EXERCISE
Return only the lines running from the line with "Model this scene" down to the line with "XL, XR, YW = -3.566, 5.465, 4.870", both included, exactly as they appear.
###
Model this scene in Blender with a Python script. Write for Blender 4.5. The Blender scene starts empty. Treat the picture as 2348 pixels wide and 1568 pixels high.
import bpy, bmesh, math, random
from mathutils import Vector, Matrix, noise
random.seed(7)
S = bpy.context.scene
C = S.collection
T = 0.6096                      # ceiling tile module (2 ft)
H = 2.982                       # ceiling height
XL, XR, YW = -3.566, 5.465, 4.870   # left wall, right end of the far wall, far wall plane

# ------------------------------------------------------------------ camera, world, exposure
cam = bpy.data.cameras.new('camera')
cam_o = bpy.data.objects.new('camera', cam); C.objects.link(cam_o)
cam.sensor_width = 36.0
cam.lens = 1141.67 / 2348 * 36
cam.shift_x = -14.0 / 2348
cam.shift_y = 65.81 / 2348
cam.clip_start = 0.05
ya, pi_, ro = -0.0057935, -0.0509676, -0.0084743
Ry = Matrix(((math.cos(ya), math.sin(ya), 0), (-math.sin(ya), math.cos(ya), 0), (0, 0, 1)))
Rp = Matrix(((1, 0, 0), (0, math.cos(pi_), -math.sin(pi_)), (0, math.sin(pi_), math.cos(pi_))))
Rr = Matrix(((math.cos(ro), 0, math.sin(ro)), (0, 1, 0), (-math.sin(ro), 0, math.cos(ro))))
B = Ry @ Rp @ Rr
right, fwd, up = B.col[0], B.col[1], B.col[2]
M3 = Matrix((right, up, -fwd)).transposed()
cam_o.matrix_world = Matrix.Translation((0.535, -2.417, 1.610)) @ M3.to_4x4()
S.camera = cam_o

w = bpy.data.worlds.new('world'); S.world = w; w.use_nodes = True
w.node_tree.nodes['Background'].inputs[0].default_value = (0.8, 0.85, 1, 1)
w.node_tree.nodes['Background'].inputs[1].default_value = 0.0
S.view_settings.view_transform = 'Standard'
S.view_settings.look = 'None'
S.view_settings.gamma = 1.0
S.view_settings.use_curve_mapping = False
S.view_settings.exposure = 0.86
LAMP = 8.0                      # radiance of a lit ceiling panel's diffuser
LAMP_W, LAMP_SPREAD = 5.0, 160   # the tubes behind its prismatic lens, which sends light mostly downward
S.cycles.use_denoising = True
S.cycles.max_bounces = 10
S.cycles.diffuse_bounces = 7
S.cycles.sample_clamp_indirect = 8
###
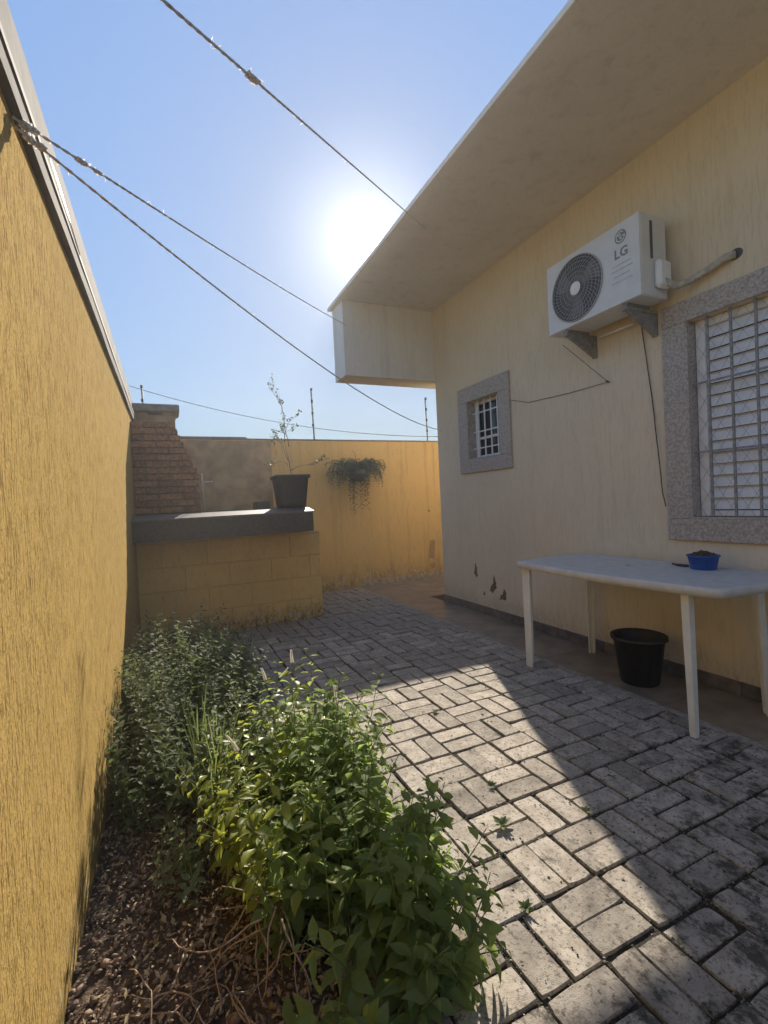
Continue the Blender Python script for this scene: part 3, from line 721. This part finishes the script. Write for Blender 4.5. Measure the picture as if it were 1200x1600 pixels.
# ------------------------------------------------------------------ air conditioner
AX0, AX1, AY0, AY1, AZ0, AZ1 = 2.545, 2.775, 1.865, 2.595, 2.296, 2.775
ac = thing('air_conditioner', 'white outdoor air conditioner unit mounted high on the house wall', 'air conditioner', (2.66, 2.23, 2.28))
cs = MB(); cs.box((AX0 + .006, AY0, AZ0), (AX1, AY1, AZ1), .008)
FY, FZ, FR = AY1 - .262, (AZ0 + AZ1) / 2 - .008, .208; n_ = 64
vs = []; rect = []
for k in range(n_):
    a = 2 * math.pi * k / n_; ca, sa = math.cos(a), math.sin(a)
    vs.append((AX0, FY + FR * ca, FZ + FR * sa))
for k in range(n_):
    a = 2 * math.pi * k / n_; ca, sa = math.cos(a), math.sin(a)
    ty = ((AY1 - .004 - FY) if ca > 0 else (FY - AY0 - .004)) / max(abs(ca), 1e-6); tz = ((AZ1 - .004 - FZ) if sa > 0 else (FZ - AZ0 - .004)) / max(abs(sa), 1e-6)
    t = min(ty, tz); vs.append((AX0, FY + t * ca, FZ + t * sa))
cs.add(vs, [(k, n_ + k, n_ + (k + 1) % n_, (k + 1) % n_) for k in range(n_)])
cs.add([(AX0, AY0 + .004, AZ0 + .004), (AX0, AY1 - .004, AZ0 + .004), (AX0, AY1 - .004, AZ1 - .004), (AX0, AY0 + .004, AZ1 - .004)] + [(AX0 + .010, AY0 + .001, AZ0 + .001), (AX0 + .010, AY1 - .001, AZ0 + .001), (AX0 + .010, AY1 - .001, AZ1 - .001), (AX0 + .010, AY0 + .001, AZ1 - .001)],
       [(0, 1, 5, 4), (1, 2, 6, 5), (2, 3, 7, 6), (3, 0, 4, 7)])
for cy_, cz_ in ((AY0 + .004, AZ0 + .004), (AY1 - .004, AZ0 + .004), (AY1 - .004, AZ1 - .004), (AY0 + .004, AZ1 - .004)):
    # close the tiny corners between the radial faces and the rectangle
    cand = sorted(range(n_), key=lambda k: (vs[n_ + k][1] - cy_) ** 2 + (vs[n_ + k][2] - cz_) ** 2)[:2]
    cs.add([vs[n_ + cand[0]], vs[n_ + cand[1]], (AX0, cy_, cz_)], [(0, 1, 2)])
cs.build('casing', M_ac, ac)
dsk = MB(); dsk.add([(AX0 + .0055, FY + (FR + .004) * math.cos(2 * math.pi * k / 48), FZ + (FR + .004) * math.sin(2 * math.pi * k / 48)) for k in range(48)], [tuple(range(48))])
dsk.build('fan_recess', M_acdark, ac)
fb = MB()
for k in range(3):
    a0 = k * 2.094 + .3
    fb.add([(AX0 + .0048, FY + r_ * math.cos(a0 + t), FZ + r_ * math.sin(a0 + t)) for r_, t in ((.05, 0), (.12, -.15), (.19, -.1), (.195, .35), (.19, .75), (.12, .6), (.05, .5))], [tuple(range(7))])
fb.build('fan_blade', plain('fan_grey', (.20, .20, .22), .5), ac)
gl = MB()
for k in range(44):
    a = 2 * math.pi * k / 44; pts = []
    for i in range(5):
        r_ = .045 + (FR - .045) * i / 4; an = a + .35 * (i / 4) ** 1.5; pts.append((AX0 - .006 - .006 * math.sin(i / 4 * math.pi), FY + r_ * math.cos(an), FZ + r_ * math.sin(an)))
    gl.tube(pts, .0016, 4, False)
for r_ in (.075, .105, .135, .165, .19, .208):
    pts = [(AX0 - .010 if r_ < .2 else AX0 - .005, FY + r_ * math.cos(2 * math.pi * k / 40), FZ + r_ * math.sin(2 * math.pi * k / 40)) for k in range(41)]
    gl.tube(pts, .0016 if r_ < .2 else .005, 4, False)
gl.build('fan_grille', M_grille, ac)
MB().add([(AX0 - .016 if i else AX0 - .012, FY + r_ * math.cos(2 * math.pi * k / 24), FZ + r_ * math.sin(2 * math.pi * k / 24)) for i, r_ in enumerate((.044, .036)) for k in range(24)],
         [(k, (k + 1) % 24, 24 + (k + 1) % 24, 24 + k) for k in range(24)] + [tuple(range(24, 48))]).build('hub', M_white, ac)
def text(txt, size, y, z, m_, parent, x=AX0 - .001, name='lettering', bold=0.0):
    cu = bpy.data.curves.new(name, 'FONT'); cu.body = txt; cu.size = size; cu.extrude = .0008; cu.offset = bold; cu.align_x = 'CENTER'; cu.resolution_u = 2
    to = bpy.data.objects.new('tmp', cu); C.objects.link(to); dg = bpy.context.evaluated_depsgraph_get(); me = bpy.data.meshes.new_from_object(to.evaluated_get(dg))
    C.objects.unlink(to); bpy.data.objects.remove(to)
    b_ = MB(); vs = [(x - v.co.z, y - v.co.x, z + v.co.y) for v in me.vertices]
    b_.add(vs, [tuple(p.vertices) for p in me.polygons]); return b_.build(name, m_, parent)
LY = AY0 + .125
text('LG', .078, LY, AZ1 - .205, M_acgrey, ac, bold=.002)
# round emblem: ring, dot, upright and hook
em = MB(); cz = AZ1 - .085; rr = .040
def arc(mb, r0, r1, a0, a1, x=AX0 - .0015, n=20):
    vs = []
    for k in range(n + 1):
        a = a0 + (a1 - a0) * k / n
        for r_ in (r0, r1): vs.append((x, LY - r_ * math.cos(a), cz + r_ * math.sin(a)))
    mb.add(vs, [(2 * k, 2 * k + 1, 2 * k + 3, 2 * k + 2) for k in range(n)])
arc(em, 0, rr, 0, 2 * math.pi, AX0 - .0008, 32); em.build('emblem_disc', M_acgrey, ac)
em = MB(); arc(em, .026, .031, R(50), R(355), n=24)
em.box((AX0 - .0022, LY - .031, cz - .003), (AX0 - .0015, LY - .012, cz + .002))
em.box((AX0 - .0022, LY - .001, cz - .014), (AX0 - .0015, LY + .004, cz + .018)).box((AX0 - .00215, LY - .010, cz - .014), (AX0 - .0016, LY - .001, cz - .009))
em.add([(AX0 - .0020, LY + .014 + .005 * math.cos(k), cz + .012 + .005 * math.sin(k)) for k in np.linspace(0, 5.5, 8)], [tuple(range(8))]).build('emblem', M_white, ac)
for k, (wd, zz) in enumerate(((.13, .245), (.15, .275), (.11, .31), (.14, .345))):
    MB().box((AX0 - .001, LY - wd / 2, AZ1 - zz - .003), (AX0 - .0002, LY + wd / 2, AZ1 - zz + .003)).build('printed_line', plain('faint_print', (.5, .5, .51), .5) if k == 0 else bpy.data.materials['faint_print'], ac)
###
OUTPUT
Model this scene in Blender with a Python script. Write for Blender 4.5. The Blender scene starts empty. Treat the picture as 2348 pixels wide and 1568 pixels high.
import bpy, bmesh, math, random
from mathutils import Vector, Matrix, noise
random.seed(7)
S = bpy.context.scene
C = S.collection
T = 0.6096                      # ceiling tile module (2 ft)
H = 2.982                       # ceiling height
XL, XR, YW = -3.566, 5.465, 4.870   # left wall, right end of the far wall, far wall plane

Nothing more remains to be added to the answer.